**EXERCISE BRIEF:**
Starting at the first line of the data, please print exactly those lines through the one that holds "bin_('black steel tray", omitting every picture.

**INFORMATION SUPPLIED:**

-------

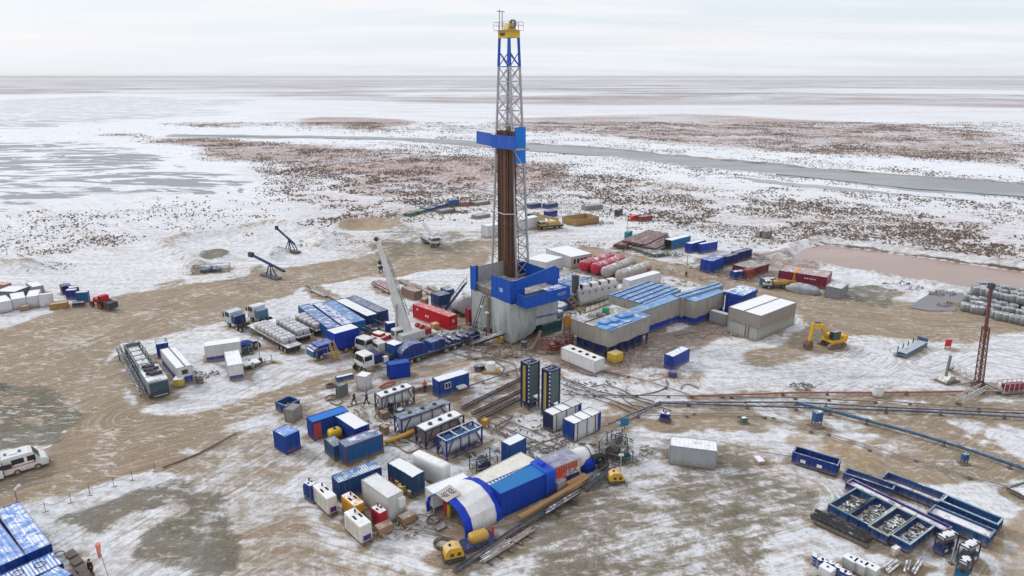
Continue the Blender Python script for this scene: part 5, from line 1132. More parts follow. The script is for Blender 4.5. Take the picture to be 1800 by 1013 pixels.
bin_('long narrow blue trough with a deep end behind the four bins',(1569,861),(1582.5,854.5),(1483.6,832),h=.9,c=(.01,.06,.20),floor=(.05,.07,.09))
bin_('long narrow purple edged tray with a mauve brown filling',(1662,935),(1672.5,927),(1487.5,849),h=.9,c=(.03,.015,.16),floor=(.26,.19,.19),fz=.7,rim=(.06,.03,.20))
bin_('long blue tray with snow inside, furthest toward the pipeline',(1650,883),(1668,871.5),(1548,843),h=1.0,c=(.01,.05,.18),floor=(.4,.4,.4),fz=.2)
bin_('long blue tray with a pale rim at the far right of the yard',(1753.5,922.5),(1765.8,912.5),(1655,881),h=1.3,c=(.008,.04,.16),floor=(.25,.19,.18),rim=(.2,.4,.5),fz=.5)
bin_('long blue tray filled with brown mud beside the pale rimmed tray',(1738.5,946),(1754.5,935),(1632,900.5),h=1.2,c=(.012,.07,.20),floor=(.24,.18,.17),fz=1.0)
bin_('black steel tray frame at the picture edge beside thin pipes',(1800,872),(1830,862),(1768,858),h=.5,c=(.04,.05,.06),floor=(.35,.35,.35))

K('dark blue container standing between the rig tarpaulin and the yellow brown stairway',(1001,521),(1009,516),(984,514),h=2.6,z0=.4,c=(.01,.03,.15),snow=.4)
for lb,n_,r_,l_ in (('pale blue tarped lump lying against the rig tarpaulin, lower one',(972,555),(992,546),(955,549)),('pale blue tarped lump beside the dark blue container',(985,541),(1004,533),(970,536))):
    ctr,yaw,A_,B_=fit(n_,r_,l_,1.2); t=thing('tarped_load',lb,'tarped load',(ctr.x,ctr.y,0),yaw); MB().rbox(-A_/2,-B_/2,.2,A_/2,B_/2,1.3,r=.35).build('cover',paint('pale_blue_cover',(.10,.24,.38),snow=.6,dirt=.3),t,smooth=True); MB().box(-A_/2+.2,-B_/2+.2,0,A_/2-.2,B_/2-.2,.21).build('skid',M_dark,t)
# ------------------------------------------------------------------ upright recycling towers
def tower(label,N,R,L,h=6.0,z0=.9):
    ctr,yaw,A,Bw=fit(N,R,L,z0+h); t=thing('filter_tower',label,'tower',(ctr.x,ctr.y,0),yaw,'tall frame towers standing on end'); x,y=A/2,Bw/2; H=z0+h
    m=paint('tower_frame',(.008,.02,.12),dirt=.2,snow=.3)
    for sx in (-1,1):
        for sy in (-1,1):
            MB().box(sx*x,sy*y,0,sx*(x-.2),sy*(y-.2),H).build('post',m,t)
    for z in (z0+.1,H-.1):
        r=MB()
        for q in (-1,1): r.beam((-x,q*(y-.1),z),(x,q*(y-.1),z),.2); r.beam((q*(x-.1),-y,z),(q*(x-.1),y,z),.2)
        if z>2: r.beam((-x,0,z),(x,0,z),.14); r.beam((-x+.2,-y+.2,z+.04),(x-.2,y-.2,z+.04),.12)
        r.build('frame_rail',m,t)
    MB().box(-x+.22,-y+.08,z0+1.1,x-.22,y-.25,H-.25).build('body',paint('tower_body',(.09,.13,.13),dirt=.4,rough=.6),t)
    MB().box(-x+.1,-y+.22,z0+.3,-x+.2,y-.22,H-.3).build('side_panel',paint('tower_side',(.015,.025,.06),dirt=.3),t); MB().box(-x+.02,-y*.12,z0+.3,-x+.098,y*.28,H-.5).build('ladder_guard',paint('tower_ladder',(.36,.30,.16),dirt=.4),t)
    l=MB()
    for k in range(18): l.beam((-x-.03,-y*.12,z0+.4+k*.29),(-x-.03,y*.28,z0+.4+k*.29),.06)
    l.beam((-x-.03,-y*.12,z0+.3),(-x-.03,-y*.12,H-.4),.07).beam((-x-.03,y*.28,z0+.3),(-x-.03,y*.28,H-.4),.07); l.build('ladder',paint('ladder_yellow',(.55,.42,.12),dirt=.3),t)
    for k in range(10):
        z=z0+.4+k*.58
        MB().box(x-.1,-y-.03,z,x+.04,-y+.12,z+.28).build('twist_lock',paint('twist_lock',(.45,.48,.52)),t)
        MB().box(-x-.04,-y-.03,z,-x+.1,-y+.12,z+.28).build('twist_lock',paint('twist_lock',(.45,.48,.52)),t)
    g=MB().box(-x+.3,-y+.3,.1,x-.3,y-.3,z0+.3); g.build('pump_base',M_dark,t)
    return t
tower('tall dark blue frame tower nearer the rig, with a yellow ladder on its side',(930,641.5),(949.5,634.5),(909.4,636.6))
tower('tall dark blue frame tower nearer the white module containers',(967,653.5),(986,646),(948,648.5))
# ------------------------------------------------------------------ framed iso tanks
def isotank(label,N,R,L,h=2.6,fc=NV,roof=(.2,.22,.25),snow=.8,tankc=(.50,.51,.52),open_=False):
    ctr,yaw,A,Bw=fit(N,R,L,h); t=thing('framed_tank',label,'tank frame',(ctr.x,ctr.y,0),yaw,'framed tanks side by side near the pump lines'); x,y=A/2,Bw/2
    m=paint('tank_frame',fc,dirt=.3,snow=.35); f=MB(); s=.16
    for sx in (-1,1):
        for sy in (-1,1): f.box(sx*x,sy*y,0,sx*(x-s),sy*(y-s),h)
    for sy in (-1,1):
        for z in (.1,h-.09): f.beam((-x,sy*(y-.08),z),(x,sy*(y-.08),z),.15)
        for sx in (-1,1): f.beam((sx*x*.98,sy*(y-.08),h*.12),(sx*x*.62,sy*(y-.08),h*.9),.12)
        f.beam((-x*.2,sy*(y-.08),h*.1),(-x*.2,sy*(y-.08),h*.9),.1); f.beam((x*.25,sy*(y-.08),h*.1),(x*.25,sy*(y-.08),h*.9),.1)
    for sx in (-1,1):
        for z in (.1,h-.09): f.beam((sx*(x-.08),-y,z),(sx*(x-.08),y,z),.15)
        f.beam((sx*(x-.08),-y+.1,.15),(sx*(x-.08),y-.1,h-.15),.1)
    f.build('frame',m,t)
    b=MB().cyl((-x+.5,0,h*.5),(x-.5,0,h*.5),min(y-.15,h*.40),n=18); b.build('vessel',paint('vessel_shell',tankc,dirt=.45,snow=.3),t,smooth=False)
    if open_:
        for k in range(3):
            x0=-x+.2+k*(A-.4)/3; MB().box(x0+.1,-y+.2,h-.5,x0+(A-.4)/3-.1,y-.2,h-.42).build('blue_sheet',paint('blue_sheet',(.02,.13,.30),dirt=.3,rough=.3,snow=.2),t)
            if k: MB().box(x0-.06,-y+.1,h-.1,x0+.06,y-.1,h+.02).build('cross_bar',paint('pale_bar',(.45,.5,.5),snow=.5),t)
        w=MB(); 
        for s_ in (-1,1): w.beam((-x,s_*(y-.06),h+.03),(x,s_*(y-.06),h+.03),.1); w.beam((s_*(x-.06),-y,h+.03),(s_*(x-.06),y,h+.03),.1)
        w.build('pale_rim',paint('pale_bar',(.45,.5,.5),snow=.5),t)
    else:
        MB().box(-x+.18,-y+.3,h-.12,x-.18,y-.2,h-.02).build('walkway_roof',paint('walkway_roof',roof,snow=snow,dirt=.4),t)
        for k in range(3): MB().cyl((-x*.5+k*x*.5,0,h-.02),(-x*.5+k*x*.5,0,h+.18),.28,n=10).build('hatch',M_dark,t)
    for k in range(3): MB().box(-x*.6+k*x*.5,-y-.12,.3,-x*.6+k*x*.5+.5,-y+.05,.85).build('valve_box',paint('valve_box',(.02,.05,.2),dirt=.4),t)
    return t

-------

**EXERCISE RESPONSE:**
Continue the Blender Python script for this scene: part 5, from line 1132. More parts follow. The script is for Blender 4.5. Take the picture to be 1800 by 1013 pixels.
bin_('long narrow blue trough with a deep end behind the four bins',(1569,861),(1582.5,854.5),(1483.6,832),h=.9,c=(.01,.06,.20),floor=(.05,.07,.09))
bin_('long narrow purple edged tray with a mauve brown filling',(1662,935),(1672.5,927),(1487.5,849),h=.9,c=(.03,.015,.16),floor=(.26,.19,.19),fz=.7,rim=(.06,.03,.20))
bin_('long blue tray with snow inside, furthest toward the pipeline',(1650,883),(1668,871.5),(1548,843),h=1.0,c=(.01,.05,.18),floor=(.4,.4,.4),fz=.2)
bin_('long blue tray with a pale rim at the far right of the yard',(1753.5,922.5),(1765.8,912.5),(1655,881),h=1.3,c=(.008,.04,.16),floor=(.25,.19,.18),rim=(.2,.4,.5),fz=.5)
bin_('long blue tray filled with brown mud beside the pale rimmed tray',(1738.5,946),(1754.5,935),(1632,900.5),h=1.2,c=(.012,.07,.20),floor=(.24,.18,.17),fz=1.0)
bin_('black steel tray frame at the picture edge beside thin pipes',(1800,872),(1830,862),(1768,858),h=.5,c=(.04,.05,.06),floor=(.35,.35,.35))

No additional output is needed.